話に聞いていた倉敷を楽しむつもりで立ち寄ったが、オレがいたのは倉敷という名の都会だった。

この街を楽しむのはまた次回。
備中へ。

2020年9月22日撮影(倉敷駅前南口)

12:12 総社駅(11月20日の京都駅より342㎞)
吉備の国へ。
鬼ヶ城という桃太郎伝説発祥の旧跡があるという。

駅は吉備線開業100周年記念事業の一環として旧駅舎の写真を展示している。
開業当初、総社駅は西総社駅といったようだ。
古めかしい白壁瓦屋根の駅舎がそこには写っていた。

現在は伯備線、吉備線、井原鉄道の3線が乗り入れる鉄道基地として生まれ変わっている。

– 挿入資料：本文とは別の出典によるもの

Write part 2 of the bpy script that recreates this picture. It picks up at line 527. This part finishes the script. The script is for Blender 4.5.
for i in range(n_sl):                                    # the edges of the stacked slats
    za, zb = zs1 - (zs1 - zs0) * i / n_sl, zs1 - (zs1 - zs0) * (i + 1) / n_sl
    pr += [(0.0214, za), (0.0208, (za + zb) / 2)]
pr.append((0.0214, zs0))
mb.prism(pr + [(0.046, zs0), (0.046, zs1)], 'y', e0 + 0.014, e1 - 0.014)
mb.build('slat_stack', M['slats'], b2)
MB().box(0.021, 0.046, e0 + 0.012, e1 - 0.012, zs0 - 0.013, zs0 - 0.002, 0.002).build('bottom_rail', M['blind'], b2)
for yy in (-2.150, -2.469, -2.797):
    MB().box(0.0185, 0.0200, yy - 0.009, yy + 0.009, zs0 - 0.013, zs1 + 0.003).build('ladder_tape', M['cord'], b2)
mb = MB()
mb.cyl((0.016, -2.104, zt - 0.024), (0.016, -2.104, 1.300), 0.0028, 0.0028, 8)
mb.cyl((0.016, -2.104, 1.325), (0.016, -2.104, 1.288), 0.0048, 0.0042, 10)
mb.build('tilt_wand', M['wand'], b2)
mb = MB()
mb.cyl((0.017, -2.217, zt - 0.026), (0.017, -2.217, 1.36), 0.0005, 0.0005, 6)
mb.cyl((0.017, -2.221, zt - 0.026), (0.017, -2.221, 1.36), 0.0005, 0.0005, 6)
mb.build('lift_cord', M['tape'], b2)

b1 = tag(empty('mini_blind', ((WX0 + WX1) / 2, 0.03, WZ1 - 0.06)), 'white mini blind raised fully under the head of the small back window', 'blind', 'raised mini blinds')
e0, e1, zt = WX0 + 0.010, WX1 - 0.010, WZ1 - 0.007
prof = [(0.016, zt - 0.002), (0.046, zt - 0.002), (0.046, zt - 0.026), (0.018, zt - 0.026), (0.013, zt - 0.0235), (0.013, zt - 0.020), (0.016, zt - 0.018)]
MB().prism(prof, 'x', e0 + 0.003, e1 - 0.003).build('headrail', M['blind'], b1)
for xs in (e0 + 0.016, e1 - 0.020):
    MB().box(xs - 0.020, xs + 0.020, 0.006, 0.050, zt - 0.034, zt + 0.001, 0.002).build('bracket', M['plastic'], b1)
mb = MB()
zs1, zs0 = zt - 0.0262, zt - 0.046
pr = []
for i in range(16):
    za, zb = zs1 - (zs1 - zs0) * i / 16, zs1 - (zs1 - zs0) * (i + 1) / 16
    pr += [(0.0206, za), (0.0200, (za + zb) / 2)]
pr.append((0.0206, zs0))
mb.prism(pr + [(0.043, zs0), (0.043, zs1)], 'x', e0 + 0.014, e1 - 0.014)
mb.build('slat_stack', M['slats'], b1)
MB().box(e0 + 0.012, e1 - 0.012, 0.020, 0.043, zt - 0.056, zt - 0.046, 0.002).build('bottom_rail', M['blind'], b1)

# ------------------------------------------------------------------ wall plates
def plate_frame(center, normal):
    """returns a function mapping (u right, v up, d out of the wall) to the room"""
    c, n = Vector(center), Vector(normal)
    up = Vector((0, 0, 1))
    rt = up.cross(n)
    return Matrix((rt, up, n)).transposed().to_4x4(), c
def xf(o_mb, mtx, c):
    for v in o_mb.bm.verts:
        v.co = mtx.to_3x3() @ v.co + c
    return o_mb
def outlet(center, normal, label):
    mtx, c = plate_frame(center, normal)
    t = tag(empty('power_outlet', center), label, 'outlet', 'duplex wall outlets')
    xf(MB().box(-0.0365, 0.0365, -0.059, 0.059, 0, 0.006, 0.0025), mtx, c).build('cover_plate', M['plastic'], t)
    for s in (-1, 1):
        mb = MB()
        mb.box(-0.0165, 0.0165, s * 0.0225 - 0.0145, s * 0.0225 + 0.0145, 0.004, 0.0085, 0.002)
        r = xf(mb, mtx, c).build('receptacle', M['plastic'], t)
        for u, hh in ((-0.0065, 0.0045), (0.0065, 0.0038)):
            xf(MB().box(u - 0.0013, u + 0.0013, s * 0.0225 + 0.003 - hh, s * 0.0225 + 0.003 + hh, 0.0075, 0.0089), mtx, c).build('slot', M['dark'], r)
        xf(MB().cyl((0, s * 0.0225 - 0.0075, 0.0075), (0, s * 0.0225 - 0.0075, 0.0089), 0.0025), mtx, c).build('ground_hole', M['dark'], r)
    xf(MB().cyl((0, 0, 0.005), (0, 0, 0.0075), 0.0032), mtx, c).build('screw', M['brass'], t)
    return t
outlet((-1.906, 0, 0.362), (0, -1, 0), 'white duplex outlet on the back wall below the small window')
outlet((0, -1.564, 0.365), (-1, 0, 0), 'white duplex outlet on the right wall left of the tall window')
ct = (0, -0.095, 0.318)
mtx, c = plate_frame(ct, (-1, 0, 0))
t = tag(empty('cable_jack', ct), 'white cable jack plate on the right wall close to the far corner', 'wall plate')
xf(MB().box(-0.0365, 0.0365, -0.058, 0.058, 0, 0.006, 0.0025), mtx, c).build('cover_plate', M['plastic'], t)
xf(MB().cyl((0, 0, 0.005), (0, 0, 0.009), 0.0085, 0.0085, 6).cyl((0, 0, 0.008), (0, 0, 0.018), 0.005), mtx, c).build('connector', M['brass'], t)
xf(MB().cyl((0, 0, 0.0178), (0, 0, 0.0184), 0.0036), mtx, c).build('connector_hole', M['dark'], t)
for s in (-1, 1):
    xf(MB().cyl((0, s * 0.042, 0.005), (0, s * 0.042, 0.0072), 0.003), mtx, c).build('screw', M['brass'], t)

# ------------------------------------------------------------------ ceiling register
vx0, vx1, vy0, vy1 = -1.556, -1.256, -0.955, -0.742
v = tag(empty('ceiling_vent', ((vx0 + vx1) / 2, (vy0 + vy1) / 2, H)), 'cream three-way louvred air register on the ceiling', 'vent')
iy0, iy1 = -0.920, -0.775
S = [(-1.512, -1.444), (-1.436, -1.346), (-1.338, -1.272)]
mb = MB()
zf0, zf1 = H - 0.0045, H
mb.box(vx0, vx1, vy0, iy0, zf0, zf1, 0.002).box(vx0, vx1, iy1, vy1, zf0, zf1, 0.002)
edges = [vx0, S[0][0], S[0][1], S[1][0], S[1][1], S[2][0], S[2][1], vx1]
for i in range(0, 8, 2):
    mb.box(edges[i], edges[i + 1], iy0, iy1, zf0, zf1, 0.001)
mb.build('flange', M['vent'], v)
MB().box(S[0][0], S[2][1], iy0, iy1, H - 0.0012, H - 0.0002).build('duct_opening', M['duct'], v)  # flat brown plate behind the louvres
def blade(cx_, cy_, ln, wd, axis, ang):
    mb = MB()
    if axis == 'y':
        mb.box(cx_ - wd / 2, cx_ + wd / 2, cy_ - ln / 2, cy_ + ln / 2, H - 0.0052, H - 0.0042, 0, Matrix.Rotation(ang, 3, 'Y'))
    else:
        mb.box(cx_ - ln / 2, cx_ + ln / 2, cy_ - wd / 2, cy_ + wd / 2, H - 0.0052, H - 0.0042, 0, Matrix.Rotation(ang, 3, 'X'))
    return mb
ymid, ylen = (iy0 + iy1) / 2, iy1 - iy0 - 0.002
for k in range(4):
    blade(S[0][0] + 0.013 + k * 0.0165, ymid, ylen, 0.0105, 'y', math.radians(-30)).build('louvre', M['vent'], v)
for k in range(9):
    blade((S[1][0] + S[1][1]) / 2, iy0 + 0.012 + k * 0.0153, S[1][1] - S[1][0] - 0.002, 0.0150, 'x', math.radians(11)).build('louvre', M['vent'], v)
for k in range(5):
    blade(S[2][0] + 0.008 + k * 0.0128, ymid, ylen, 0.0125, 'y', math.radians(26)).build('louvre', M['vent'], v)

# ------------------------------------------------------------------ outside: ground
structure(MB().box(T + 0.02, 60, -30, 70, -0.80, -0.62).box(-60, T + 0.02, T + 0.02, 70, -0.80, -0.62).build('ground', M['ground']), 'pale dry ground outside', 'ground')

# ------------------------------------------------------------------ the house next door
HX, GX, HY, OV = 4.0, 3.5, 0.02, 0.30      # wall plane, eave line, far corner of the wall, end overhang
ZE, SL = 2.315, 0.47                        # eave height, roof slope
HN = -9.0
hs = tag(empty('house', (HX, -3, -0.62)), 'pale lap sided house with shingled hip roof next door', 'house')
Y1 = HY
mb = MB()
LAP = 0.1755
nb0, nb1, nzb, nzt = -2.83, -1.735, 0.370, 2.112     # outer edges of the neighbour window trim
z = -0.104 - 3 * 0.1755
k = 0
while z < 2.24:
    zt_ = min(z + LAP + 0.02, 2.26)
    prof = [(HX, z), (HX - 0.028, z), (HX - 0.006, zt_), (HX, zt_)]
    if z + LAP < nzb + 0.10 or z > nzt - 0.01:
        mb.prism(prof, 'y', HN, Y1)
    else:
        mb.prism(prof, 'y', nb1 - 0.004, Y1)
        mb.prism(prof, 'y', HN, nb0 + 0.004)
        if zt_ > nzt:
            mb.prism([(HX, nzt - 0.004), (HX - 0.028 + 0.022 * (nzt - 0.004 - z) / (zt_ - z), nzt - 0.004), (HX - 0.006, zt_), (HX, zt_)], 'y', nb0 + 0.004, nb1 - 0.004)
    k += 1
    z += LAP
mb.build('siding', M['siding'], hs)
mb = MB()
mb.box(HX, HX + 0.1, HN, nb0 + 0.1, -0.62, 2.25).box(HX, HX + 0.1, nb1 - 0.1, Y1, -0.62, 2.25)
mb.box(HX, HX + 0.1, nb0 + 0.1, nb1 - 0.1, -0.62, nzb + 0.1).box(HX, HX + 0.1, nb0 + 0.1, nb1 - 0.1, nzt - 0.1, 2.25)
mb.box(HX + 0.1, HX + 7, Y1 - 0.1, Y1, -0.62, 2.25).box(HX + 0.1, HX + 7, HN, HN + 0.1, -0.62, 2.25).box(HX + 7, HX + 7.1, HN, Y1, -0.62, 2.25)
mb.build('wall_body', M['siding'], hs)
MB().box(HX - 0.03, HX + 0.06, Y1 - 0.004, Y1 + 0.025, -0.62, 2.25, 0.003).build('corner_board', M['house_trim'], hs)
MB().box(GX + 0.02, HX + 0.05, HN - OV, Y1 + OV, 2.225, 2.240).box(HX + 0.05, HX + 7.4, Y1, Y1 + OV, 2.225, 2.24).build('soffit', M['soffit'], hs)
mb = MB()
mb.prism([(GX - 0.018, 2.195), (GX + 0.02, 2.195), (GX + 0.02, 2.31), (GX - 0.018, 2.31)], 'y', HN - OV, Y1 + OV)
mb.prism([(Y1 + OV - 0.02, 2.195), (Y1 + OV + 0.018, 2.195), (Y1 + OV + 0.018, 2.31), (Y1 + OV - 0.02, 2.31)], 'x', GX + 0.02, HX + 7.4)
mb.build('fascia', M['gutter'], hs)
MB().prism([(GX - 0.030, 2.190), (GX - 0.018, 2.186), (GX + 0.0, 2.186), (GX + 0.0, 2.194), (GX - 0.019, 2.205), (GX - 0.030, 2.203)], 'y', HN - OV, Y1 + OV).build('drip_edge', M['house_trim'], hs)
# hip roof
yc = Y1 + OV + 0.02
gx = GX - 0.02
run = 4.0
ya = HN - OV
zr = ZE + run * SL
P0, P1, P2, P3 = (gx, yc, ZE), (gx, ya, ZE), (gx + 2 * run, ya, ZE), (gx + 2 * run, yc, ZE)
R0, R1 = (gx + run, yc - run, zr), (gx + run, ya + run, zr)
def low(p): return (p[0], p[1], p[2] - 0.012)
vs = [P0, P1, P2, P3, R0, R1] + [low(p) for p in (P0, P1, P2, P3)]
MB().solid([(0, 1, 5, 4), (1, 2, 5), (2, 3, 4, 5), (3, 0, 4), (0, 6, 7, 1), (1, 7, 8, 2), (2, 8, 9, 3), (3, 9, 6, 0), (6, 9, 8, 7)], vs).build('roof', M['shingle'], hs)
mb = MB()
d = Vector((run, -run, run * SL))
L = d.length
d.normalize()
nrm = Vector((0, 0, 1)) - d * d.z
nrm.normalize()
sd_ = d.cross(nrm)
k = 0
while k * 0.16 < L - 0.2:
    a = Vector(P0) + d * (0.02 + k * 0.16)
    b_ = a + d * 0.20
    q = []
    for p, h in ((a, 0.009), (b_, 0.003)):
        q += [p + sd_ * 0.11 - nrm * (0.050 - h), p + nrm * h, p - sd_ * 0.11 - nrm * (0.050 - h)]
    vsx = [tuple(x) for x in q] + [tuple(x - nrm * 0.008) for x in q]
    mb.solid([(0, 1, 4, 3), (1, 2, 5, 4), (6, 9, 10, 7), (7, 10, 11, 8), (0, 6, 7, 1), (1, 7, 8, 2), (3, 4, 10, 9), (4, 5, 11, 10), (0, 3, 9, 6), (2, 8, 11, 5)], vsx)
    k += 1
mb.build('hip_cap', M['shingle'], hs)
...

町は静かで、駅前でタクシー運転手が歓談している光景は地方都市共通のものだ。

倉敷から向かう国道は伯備線と高梁川に沿い、ほんの少しの渋滞の隙に旅情を楽しんだ。

2014年8月14日撮影

13:11 備中高梁駅(11月20日の京都駅より360㎞)
峡谷道が日本海へと続いていく。
日本海を目指す気分はいつも特別なものがある。

やがて備北の城下町、高梁へ。
町の道はどこも狭く、踏切を渡ると不安に襲われた。
駅正面に駐車空間はなく、何もかもがこじんまりとしている。

ホームには2、3の旅人と勤め人の姿があるだけで閑散としている。

白壁に緑色の瓦屋根という駅舎は多く目にしてきたように思う。
名寄駅、鳥栖駅などがそうだったと記憶いているが、この構造物は旧国鉄的文化といったものだろうか。

それにしても静かな町だ。
映画「男はつらいよ」にも登場するが、映画の印象よりも小さく感じる。

腹も減ってコンビニ的なものを欲していたが、駅前にはなく、代わりに美味いものを出しそうな店が並んでいるが、残念だ。
時間がない。

もう少し北へ向かえば天空の城、備中松山城址がある。

14:07 新見駅(11月20日の京都駅より408㎞)
閑散とした高梁駅周辺を後にして、再度川沿いの道へ。
白壁を模した防御壁が続く。

そしてふと町に目を戻すと、かつての城下町らしい風情が目に映った。
そうか。
こんなところにオレが探していたものがあったのか。

峡谷道をさらに北へ。
高梁川と伯備線と180号国道は戯れあうように日本海へと向かう。

落葉の舞いに晩秋を想い、山水画のような峡谷美に見惚れ、一本の絹のような滝の横を掠め、北へ北へ。
山々は色づく気配を見せ始め、少し寒くなった。

芸備線、姫新線、そして伯備線の3線が乗り入れる新見駅の時刻表は賑やかなものではなく、寂しいものだった。
町役場や小学校を思わせる駅舎には温かみを感じる。

テレビ塔は空に向かい、駅前商店街はどこも閉めていない。
久し振りに見る光景にうれしくなる。
高梁川は町中で細くなり清楚に感じる。
新見は全国初の電子投票の町だという。

きれいな町だったよ。
日本海へはこのまま米子まで行けば近いが、その道は採らない。

駅前のパン屋で購入した品はどれも安くて美味かった。
優しい女性がそのパンを包んでくれた。

そして見上げれば、きれいな空。